• **Problem to solve**
Can the data below be echoed back word for word?

# # # # #

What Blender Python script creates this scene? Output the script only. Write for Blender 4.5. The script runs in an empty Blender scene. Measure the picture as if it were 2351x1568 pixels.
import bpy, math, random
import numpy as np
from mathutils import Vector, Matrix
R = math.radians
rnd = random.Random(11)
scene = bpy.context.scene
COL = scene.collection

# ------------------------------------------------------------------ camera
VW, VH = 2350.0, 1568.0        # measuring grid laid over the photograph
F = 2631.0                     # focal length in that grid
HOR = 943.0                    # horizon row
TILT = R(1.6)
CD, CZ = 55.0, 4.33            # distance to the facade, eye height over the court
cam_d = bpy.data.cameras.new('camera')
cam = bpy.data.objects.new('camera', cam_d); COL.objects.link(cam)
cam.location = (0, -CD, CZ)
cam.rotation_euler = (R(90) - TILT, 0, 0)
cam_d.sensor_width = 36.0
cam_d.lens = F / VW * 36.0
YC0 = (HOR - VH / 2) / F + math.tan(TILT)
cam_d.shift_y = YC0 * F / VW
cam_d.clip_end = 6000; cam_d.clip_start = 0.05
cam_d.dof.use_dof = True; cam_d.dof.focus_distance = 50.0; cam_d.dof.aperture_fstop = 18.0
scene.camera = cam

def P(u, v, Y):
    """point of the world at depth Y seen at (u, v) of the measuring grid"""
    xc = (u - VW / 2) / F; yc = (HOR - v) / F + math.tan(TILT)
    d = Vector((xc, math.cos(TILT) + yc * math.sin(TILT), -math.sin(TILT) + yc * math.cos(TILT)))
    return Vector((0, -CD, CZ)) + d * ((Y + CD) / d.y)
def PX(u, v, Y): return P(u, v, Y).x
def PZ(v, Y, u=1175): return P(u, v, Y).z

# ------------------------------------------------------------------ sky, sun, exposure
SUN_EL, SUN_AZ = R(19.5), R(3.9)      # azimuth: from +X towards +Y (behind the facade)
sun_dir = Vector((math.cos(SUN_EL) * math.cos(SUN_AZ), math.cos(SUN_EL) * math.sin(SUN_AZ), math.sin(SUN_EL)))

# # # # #

• **Exercise result**
What Blender Python script creates this scene? Output the script only. Write for Blender 4.5. The script runs in an empty Blender scene. Measure the picture as if it were 2351x1568 pixels.
import bpy, math, random
import numpy as np
from mathutils import Vector, Matrix
R = math.radians
rnd = random.Random(11)
scene = bpy.context.scene
COL = scene.collection

# ------------------------------------------------------------------ camera
VW, VH = 2350.0, 1568.0        # measuring grid laid over the photograph
F = 2631.0                     # focal length in that grid
HOR = 943.0                    # horizon row
TILT = R(1.6)
CD, CZ = 55.0, 4.33            # distance to the facade, eye height over the court
cam_d = bpy.data.cameras.new('camera')
cam = bpy.data.objects.new('camera', cam_d); COL.objects.link(cam)
cam.location = (0, -CD, CZ)
cam.rotation_euler = (R(90) - TILT, 0, 0)
cam_d.sensor_width = 36.0
cam_d.lens = F / VW * 36.0
YC0 = (HOR - VH / 2) / F + math.tan(TILT)
cam_d.shift_y = YC0 * F / VW
cam_d.clip_end = 6000; cam_d.clip_start = 0.05
cam_d.dof.use_dof = True; cam_d.dof.focus_distance = 50.0; cam_d.dof.aperture_fstop = 18.0
scene.camera = cam

def P(u, v, Y):
    """point of the world at depth Y seen at (u, v) of the measuring grid"""
    xc = (u - VW / 2) / F; yc = (HOR - v) / F + math.tan(TILT)
    d = Vector((xc, math.cos(TILT) + yc * math.sin(TILT), -math.sin(TILT) + yc * math.cos(TILT)))
    return Vector((0, -CD, CZ)) + d * ((Y + CD) / d.y)
def PX(u, v, Y): return P(u, v, Y).x
def PZ(v, Y, u=1175): return P(u, v, Y).z

# ------------------------------------------------------------------ sky, sun, exposure
SUN_EL, SUN_AZ = R(19.5), R(3.9)      # azimuth: from +X towards +Y (behind the facade)
sun_dir = Vector((math.cos(SUN_EL) * math.cos(SUN_AZ), math.cos(SUN_EL) * math.sin(SUN_AZ), math.sin(SUN_EL)))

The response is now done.